Rather than suggesting a slowdown, that observation points to a dual reality: there is still significant room for opportunity, but there is also reason to be more cautious in forecasting the speed of change.

Ganguly linked that slower pace to a very practical obstacle: data. In his view, AI will not be able to deliver its full impact until companies are better able to capture, organize, and use their information. As he put it, “90% of data is not captured,” while much of the rest remains scattered across Excel files and multiple internal systems.

The next leap, he suggested, will depend not only on better models, but on stronger operational foundations: finding data more effectively, capturing it better, and making it truly usable.

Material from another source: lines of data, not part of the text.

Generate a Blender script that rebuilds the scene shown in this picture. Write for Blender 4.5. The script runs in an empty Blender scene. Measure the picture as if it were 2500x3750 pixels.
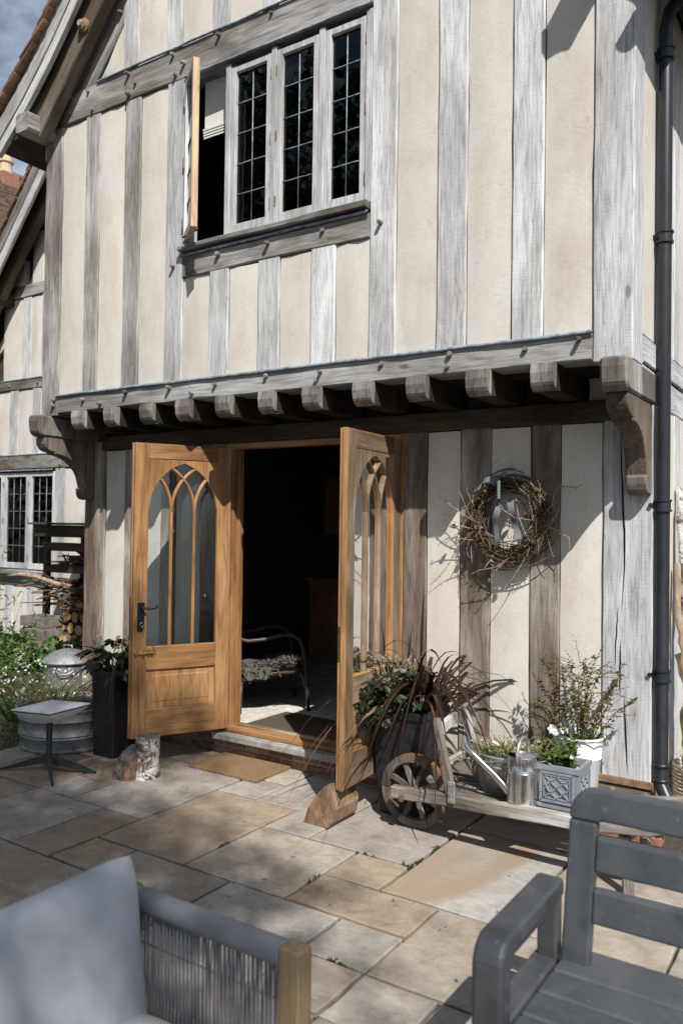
import bpy, math, random
from mathutils import Vector, Matrix, noise as mnoise
R = math.radians
PI = math.pi
scene = bpy.context.scene
COL = scene.collection

# ------------------------------------------------------------------ camera
cam_data = bpy.data.cameras.new('camera')
cam = bpy.data.objects.new('camera', cam_data)
COL.objects.link(cam)
scene.camera = cam
_y, _p, _r = R(-33.4163), R(0.9335), R(0.7626)
_f = Vector((math.sin(_y)*math.cos(_p), math.cos(_y)*math.cos(_p), math.sin(_p)))
_right = Vector((math.cos(_y), -math.sin(_y), 0)); _up = _right.cross(_f)
_rr = math.cos(_r)*_right + math.sin(_r)*_up
_uu = -math.sin(_r)*_right + math.cos(_r)*_up
_m = Matrix((( _rr.x, _uu.x, -_f.x, 0), (_rr.y, _uu.y, -_f.y, 0), (_rr.z, _uu.z, -_f.z, 1.7), (0, 0, 0, 1)))
cam.matrix_world = _m
cam_data.sensor_fit = 'HORIZONTAL'
cam_data.sensor_width = 24.0
cam_data.lens = 24.0*1.18425
cam_data.clip_start = 0.05
cam_data.clip_end = 600
cam_data.dof.use_dof = True
cam_data.dof.focus_distance = 5.0
cam_data.dof.aperture_fstop = 2.6

# ------------------------------------------------------------------ sky and sun
SUN = Vector((1.07, -1.0, 1.655)).normalized()          # towards the sun
world = bpy.data.worlds.new('World'); scene.world = world
world.use_nodes = True
nt = world.node_tree; nt.nodes.clear()
out = nt.nodes.new('ShaderNodeOutputWorld'); bg = nt.nodes.new('ShaderNodeBackground')
sky = nt.nodes.new('ShaderNodeTexSky'); sky.sky_type = 'NISHITA'; sky.sun_disc = False
sky.sun_elevation = math.asin(SUN.z); sky.sun_rotation = math.atan2(SUN.x, SUN.y)
sky.air_density = 1.0; sky.dust_density = 1.2; sky.ozone_density = 1.0
tc = nt.nodes.new('ShaderNodeTexCoord'); mp = nt.nodes.new('ShaderNodeMapping'); mp.inputs['Scale'].default_value = (1, 1, 2.2)
nz = nt.nodes.new('ShaderNodeTexNoise'); nz.inputs['Scale'].default_value = 3.2; nz.inputs['Detail'].default_value = 8; nz.inputs['Roughness'].default_value = .58
rp = nt.nodes.new('ShaderNodeValToRGB'); rp.color_ramp.elements[0].position = .47; rp.color_ramp.elements[1].position = .70
mx = nt.nodes.new('ShaderNodeMixRGB'); mx.inputs['Color2'].default_value = (10.2, 11.6, 13.4, 1); mp.inputs['Location'].default_value = (12.33, 6.57, 2.79)
ml = nt.nodes.new('ShaderNodeMath'); ml.operation = 'MULTIPLY'; ml.inputs[1].default_value = .95
nt.links.new(tc.outputs['Generated'], mp.inputs[0]); nt.links.new(mp.outputs[0], nz.inputs['Vector'])
nt.links.new(nz.outputs['Fac'], rp.inputs[0]); nt.links.new(rp.outputs[0], ml.inputs[0]); nt.links.new(ml.outputs[0], mx.inputs[0])
nt.links.new(sky.outputs[0], mx.inputs['Color1']); nt.links.new(mx.outputs[0], bg.inputs['Color'])
bg.inputs['Strength'].default_value = 0.06
nt.links.new(bg.outputs[0], out.inputs[0])
sun_data = bpy.data.lights.new('sun', 'SUN'); sun_data.energy = 5.0; sun_data.angle = R(0.53); sun_data.color = (1.0, .965, .92)
sun = bpy.data.objects.new('sun', sun_data); COL.objects.link(sun)
sun.rotation_euler = SUN.to_track_quat('Z', 'Y').to_euler()
sun.location = (6, -6, 14)
scene.view_settings.view_transform = 'Standard'
scene.view_settings.look = 'None'
scene.view_settings.gamma = 1.0
scene.view_settings.use_curve_mapping = False
scene.view_settings.exposure = 0.40
scene.cycles.max_bounces = 8
scene.cycles.transparent_max_bounces = 12

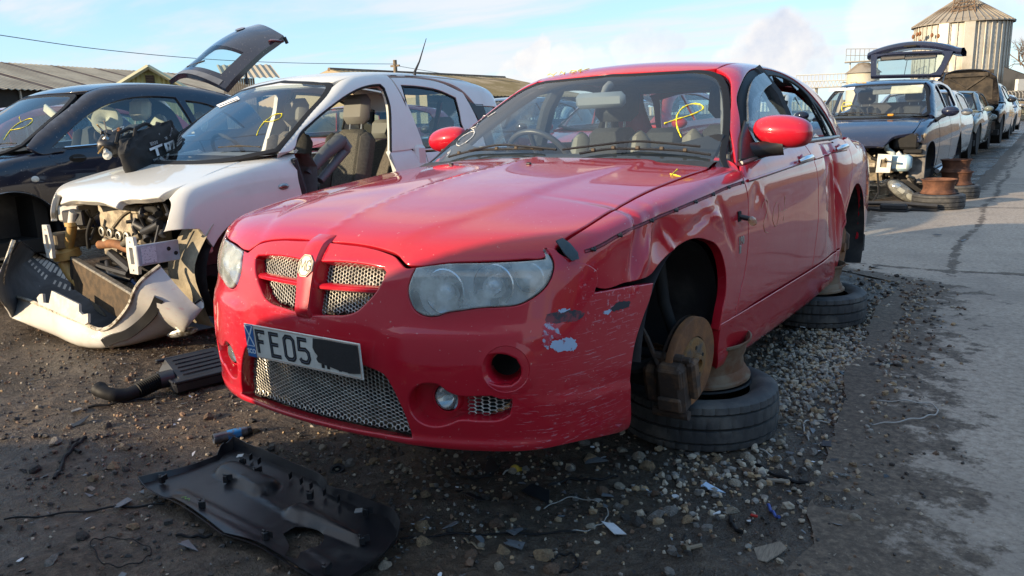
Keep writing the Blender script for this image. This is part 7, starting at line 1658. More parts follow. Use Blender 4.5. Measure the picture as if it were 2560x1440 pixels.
 edge = [i*15 for i in range(n)]+[(n-1)*15+j for j in range(1, 15)]+[i*15+14 for i in range(n-2, -1, -1)]+[j for j in range(13, 0, -1)]
 Fs += [(edge[k], edge[(k+1) % len(edge)], N1+edge[(k+1) % len(edge)], N1+edge[k]) for k in range(len(edge))]
 he = [g0*15+j for j in range(2, 13)]+[i*15+12 for i in range(g0+1, g1+1)]+[g1*15+j for j in range(11, 1, -1)]+[i*15+2 for i in range(g1-1, g0, -1)]
 Fs += [(he[(k+1) % len(he)], he[k], N1+he[k], N1+he[(k+1) % len(he)]) for k in range(len(he))]
 mk('tailgate_skin', V, Fs, P, hg, smooth=True).data.set_sharp_from_angle(angle=R(40)); iu = sorted({i for f in Fg for i in f}); im = {i: k for k, i in enumerate(iu)}; mk('tailgate_glass', [V[i] for i in iu], [tuple(im[i] for i in f) for f in Fg], glass('thin_tailgate_glass', (.70, .86, .90), ior=1.35), hg, smooth=True)
 MB().grid([[q+np.array([0, 0, .008]) for q in out[i][1:14]] for i in range(0, g0-1)]).build('tailgate_spoiler', mat('grey_spoiler', (.12, .125, .14), .45, var=.3, vscale=8), hg, smooth=True)
 k = int(n*.80); q = np.array(out[k][6]); nn = unit(np.cross(np.array(out[k][7])-q, np.array(out[k+1][6])-q)); nn = nn if nn[2] > 0 else -nn
 e1 = unit(np.array(out[k][7])-q); rot = np.stack([e1, np.cross(nn, e1), nn], 1)
 MB().lathe([(.050, .0), (.058, .008), (.050, .012), (.046, .009)], 24, 'z', q, rot).build('badge_ring', M_CHROME, hg, smooth=True); MB().lathe([(0, .010), (.046, .009)], 20, 'z', q, rot).build('badge_face', mat('dark_red_badge', (.10, .02, .03), .3), hg, smooth=True)
 MB().ball(near[-5]-[.03, 0, -.01], (.05, .10, .02), 12, 8).build('tail_lamp', mat('tail_lamp_red', (.12, .02, .02), .25, coat=1), hg, smooth=True)
 MB().tube([near[-1], near[-1]+[0, .03, -.06]], .018, 6).build('latch', M_BLK, hg)
 s0 = near[int(n*.42)]-[.02, 0, .03]; s1 = X((617, 210), .50); MB().tube([s0, (s0+s1)/2, (s0+s1)/2, s1], [.010, .010, .016, .016], 8).build('gas_strut', M_BLK, root)
 a_ = np.array(out[g0+1][4]); MB().tube([a_, a_+(np.array(out[g0+2][8])-a_)*1.0+[0, 0, .02]], .008, 6).build('rear_wiper', M_BLK, hg)
build_small_dark()
for x, y, lab in ((-4.55, .55, 'near front'), (-4.5, 2.1, 'near rear'), (-5.9, .55, 'far front')): tyre((x, y, -.006), f'old tyre lying flat under the {lab} corner of the blue-black hatchback', .29, .17, nseg=96)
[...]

A World Moving at Two Speeds

Patrick Zhong, Founding Managing Partner at M31 Capital, placed the discussion within a broader transition. In his closing reflection, he recalled an idea from Zbigniew Brzezinski to describe a moment in which two different logics coexist: that of an analog, industrial world associated with linear growth, and that of a technological world shaped by much faster acceleration.

Rather than offering a fixed conclusion, his remarks helped frame the discussion within a broader shift of era, one in which markets, companies, and individuals are still adapting to a more rapid and more complex pace of transformation.

Taken together, the discussion pointed to a central idea: the race for AI talent is not only about exceptional compensation. It is also about how the market is beginning to price productivity, the rarity of specialized knowledge, and future advantage, even before AI adoption has fully spread across companies.

The most revealing signal may not be the number in the headline, but what that number is beginning to tell us about the next phase of the market.